Święta wielkanocne uświadamiają skalę kryzysu demograficznego w Polsce.
Kiedyś kościoły były pełne maluchów. Teraz na mszy dla dzieci ledwo zbiera się ich niewielka gromadka. Podobno mieć dzieci dzisiaj to ryzyko. Liberalizm zaszczepił Polakom mentalność konsumpcyjną, a państwo uznało, że dzieci to prywatna sprawa ich rodziców. Natomiast dla grup interesu dzieci liczą się tylko jako element rynku; w przedszkolach wprowadza się opłaty, w szkołach czyhają handlarze podręczników. Nie ma ulg, kredytów, dodatków rodzinnych – za to ubranka i artykuły dziecięce są opodatkowane. Toteż rodzice płacą u nas większe podatki niż osoby bezdzietne, choć powinno być odwrotnie.
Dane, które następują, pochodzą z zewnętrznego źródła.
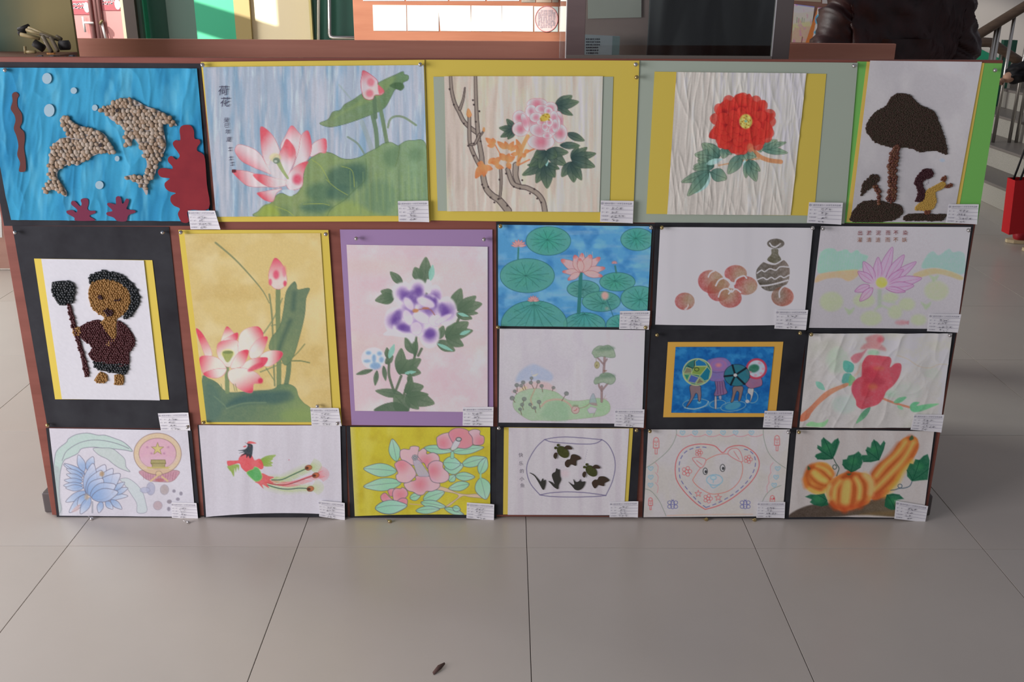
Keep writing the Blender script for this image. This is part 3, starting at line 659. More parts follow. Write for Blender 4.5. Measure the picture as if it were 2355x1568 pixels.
# 1 --- dolphins made of beans on crumpled blue paper
Q = [(-58, 142), (462, 146), (492, 519), (10, 519)]
A = art('bean_picture', Q, 'bean mosaic of two dolphins with red paper corals on crumpled blue paper')
flat('backing_sheet', Q, .001, BLACK, A)
fr = (0, 130, 3.825)
S = Sheet([(-43, 155), (454, 157), (484, 508), (27, 505)], 1.8, (60, 146, 190), fr)
S.wash((42, 120, 168), 44, 150, 1, .38, .68, .85); S.wash((104, 178, 212), 22, 90, 2, .55, .8, .6)  # the washes also put crease shading of the crumpled paper into colour
S.build('blue_paper', A, .0022, creases(.0035, 34, 170, 5, .12))
coral = mat('coral_red_paper', (0.33, 0.042, 0.05), .8, .15, noise=(0.27, 0.035, 0.045), scale=(20, 20, 20)); cmag = mat('coral_magenta_paper', (0.22, 0.045, 0.085), .8, .15); brn = mat('seaweed_paper', (0.155, 0.06, 0.052), .8, .15)
cutout('coral_cutout', fr, [(1590,640),(1610,605),(1650,597),(1690,605),(1715,650),(1720,715),(1760,725),(1770,755),(1745,790),(1745,825),(1790,850),(1812,900),(1828,1115),(1845,1330),(1665,1345),(1670,1445),(1610,1450),(1580,1400),(1575,1370),(1590,1330),(1540,1305),(1510,1265),(1515,1220),(1555,1195),(1500,1180),(1465,1150),(1458,1110),(1490,1080),(1500,1065),(1430,1055),(1400,1020),(1410,985),(1450,975),(1520,985),(1525,960),(1490,920),(1490,885),(1520,870),(1560,900),(1590,870),(1570,830),(1540,790),(1530,755),(1555,730),(1595,730)], .0085, coral, A)
cutout('coral_cutout', fr, [(600,1350),(650,1345),(680,1365),(690,1340),(640,1295),(645,1265),(675,1270),(715,1310),(730,1290),(722,1255),(750,1240),(785,1250),(790,1290),(780,1330),(800,1350),(845,1350),(850,1370),(810,1385),(800,1400),(835,1420),(840,1437),(680,1437),(665,1410),(605,1375)], .0082, cmag, A, label='small magenta coral left of the folds')
cutout('coral_cutout', fr, [(950,1365),(1000,1350),(955,1300),(965,1280),(1010,1290),(1030,1290),(1030,1235),(1055,1222),(1075,1240),(1085,1285),(1100,1280),(1120,1245),(1145,1255),(1135,1300),(1125,1335),(1190,1345),(1200,1365),(1140,1390),(1120,1440),(1045,1440),(1010,1410),(955,1390)], .0082, cmag, A, label='small magenta coral under the larger dolphin')
cutout('seaweed_strip', fr, [(120,330),(150,308),(180,335),(165,375),(170,440),(205,500),(208,570),(190,620),(225,660),(232,720),(225,800),(238,900),(240,990),(215,1010),(180,1000),(190,930),(165,860),(175,780),(160,700),(135,630),(150,560),(140,510),(108,455),(125,390)], .0082, brn, A)
bub = mat('bubble_paper', (0.40, 0.58, 0.65), .8, .15)
for cx, cy, r, ry in ((425, 190, 42, 48), (660, 297, 28, 28), (445, 470, 46, 56), (845, 447, 25, 27), (1040, 893, 21, 24), (885, 1125, 36, 36)):
    cutout('paper_bubble', fr, [(cx + r * math.cos(t * .524), cy + ry * math.sin(t * .524)) for t in range(12)], .0078, bub, A)
DL = [(540,545),(590,525),(640,560),(715,605),(850,640),(930,680),(985,760),(1025,830),(1015,850),(920,840),(830,870),(740,920),(690,955),(650,935),(600,950),(525,1000),(520,1060),(560,1120),(600,1190),(590,1225),(540,1190),(500,1150),(440,1170),(400,1200),(395,1170),(430,1100),(470,1075),(440,1020),(445,900),(470,790),(540,720),(600,700),(590,640),(565,590)]
DR = [(890,460),(950,430),(990,420),(1050,370),(1110,362),(1190,375),(1290,430),(1400,470),(1500,525),(1560,590),(1555,605),(1480,590),(1445,600),(1460,700),(1470,790),(1420,900),(1390,960),(1370,1040),(1310,1110),(1310,1190),(1295,1210),(1260,1150),(1190,1090),(1110,1070),(1120,1045),(1200,1035),(1270,1055),(1290,1000),(1300,920),(1250,800),(1185,715),(1165,770),(1130,785),(1110,750),(1110,650),(1080,590),(1000,560),(960,520),(950,500),(900,480)]
gluew = mat('glue_card', (0.48, 0.45, 0.42), .6, .3)
beanm = [mat('bean_a', (0.40, 0.31, 0.215), .45, .4), mat('bean_b', (0.35, 0.25, 0.16), .45, .4), mat('bean_c', (0.45, 0.38, 0.29), .45, .4)]
bm = bmesh.new(); bmesh.ops.create_icosphere(bm, subdivisions=2, radius=1)
for v in bm.verts: v.co = Vector((v.co.x * .0068, v.co.y * .0030, v.co.z * .0053))
bmes = []
for m in beanm:
    me = bpy.data.meshes.new('bean'); bm.to_mesh(me); me.materials.append(m)
    for p in me.polygons: p.use_smooth = True
    bmes.append(me)
bm.free(); rnd = random.Random(4)
for pts, eye in ((DL, (905, 770)), (DR, (1050, 468))):
    d = cutout('dolphin', fr, pts, .0085, gluew, A, .0012)
    q = np.array([0, 130]) + np.asarray(pts, float) / 3.825; q = spline(q, True, 4); y = q[:, 1].min() + 3; j = 0
    L = A.location
    while y < q[:, 1].max():
        x = q[:, 0].min() + (5 if j % 2 else 0)
        while x < q[:, 0].max():
            u, v = x + rnd.uniform(-2.6, 2.6), y + rnd.uniform(-2.1, 2.1)
            if inside(np.array([u]), np.array([v]), q)[0]:
                p = on_y(u, v, BY); o = link('bean', rnd.choice(bmes), d); s = rnd.uniform(.75, 1.15)
                o.location = (p[0] - L[0], BY - .0108 - rnd.uniform(0, .001) - L[1], p[2] - L[2]); o.scale = (s, s, s); o.rotation_euler = (0, rnd.uniform(0, 6.28), 0)
            x += 9.9
        y += 8.5; j += 1
    e = cutout('eye', fr, [(eye[0] + 15 * math.cos(t), eye[1] + 17 * math.sin(t)) for t in range(6)], .0162, mat('bean_eye', (.03, .02, .02), .35, .5), A, .002); e.parent = d
card(A, [(435, 482), (497, 482), (510, 525), (441, 525)], .0105, 1)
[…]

Propozycja prof. Krzysztofa Rybińskiego, żeby wprowadzić wysokie stypendium demograficzne, ma sens. Polska potrzebuje rzeczywistej, a nie malowanej polityki prorodzinnej. Ale potrzebna jest także zmiana mentalna. Ci, którzy nie mają dzieci z powodu wygodnictwa i pogoni za przyjemnościami, tracą znacznie więcej niż ci, którzy je mają – mimo wszelkich kosztów, podatków i opłat. Na dłuższą metę życie bez dzieci jest bowiem równie przyjemne, jak Wielkanoc bez ciepła i zieleni.